Task-Based Instruction
 CLTのアプローチに基づいた具体的な教授法ではあるのですが、もう少し突っ込んで言うと、上記Krashenの批判者であるLongとSwainの主張を満たした教授法がこのTask-Based Instructionと言えるでしょう。Longは言語習得にはコミュニケーションを図っている相手と意味を確認したり意見を述べ合ったりする意味交渉(negotiation of meaning)が必要であると主張しており、一方のSwainは学習者が習得しようとしている言語を口に出したり書いてみたりして実際に使用すること(output)が言語習得に当たっての必須条件であると主張しています。で、この二人の主張をまとめると、第2言語習得のステップとして必要なのはインプット→話者間のインタラクション→アウトプットである、と。で、これらの要素を満たしているのがこのTask-Based Instructionである、と。簡単な例を一つ出すとすれば、生徒たちをグループに分けて「どこか旅行に行く計画を立てなさい」というやつです。もちろん使用言語は英語です。すると彼ら/彼女らは「どこ行く」「どうやって行く」「どこ泊まる」などの旅行計画(Task)を英語でこなしていくわけです。ま、この類の授業は導入当初はその目新しさも手伝って生徒受けするのかもしれませんが、受験学年ともなってくると文法や構文にもっと焦点を当てた授業をしてほしいという要望が出たり、本当に受験に役立つのかといった不安の声が生徒から出てくるそうな…(-_-;)

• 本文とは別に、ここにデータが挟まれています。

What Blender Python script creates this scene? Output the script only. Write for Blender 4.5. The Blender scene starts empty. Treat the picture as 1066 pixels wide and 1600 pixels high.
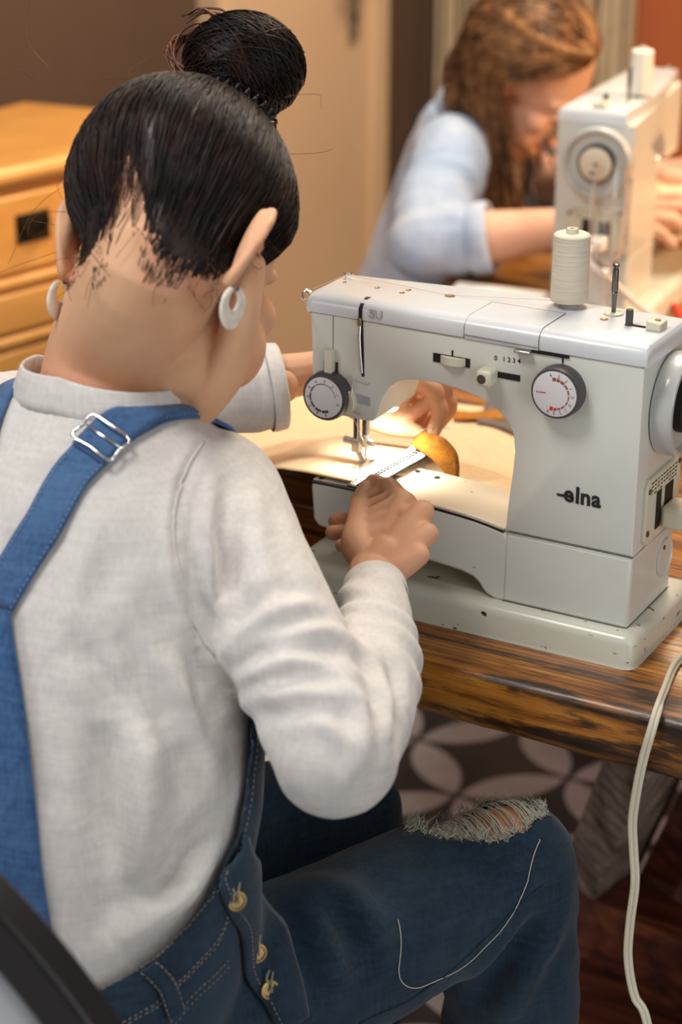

Content-Based Instruction 
 これもCLTと原理を共有できる教授法と言えるでしょう。第2言語を用いて理科や社会などの通常の科目(content)を学習者に教え、そのプロセスの中で第2言語を習得させることを目標としています。カナダのイマージョン(どっぷり浸すこと)教育などもこのContent-Based Instructionの一つと言って良いでしょう。ま、分かりやすい例として、家族の海外赴任などに付いて行った子女が現地で日本人学校ではなくローカル校に入ったらまさしくこの状況ですよね。ただ、これは想像に難くないですが、科目のレベルと学習者の能力が合わなかった場合、学習者には相当のフラストレーションがたまるのと、その当然の結果として上達が見られずやる気をなくすという問題を引き起こす危険性がありますね。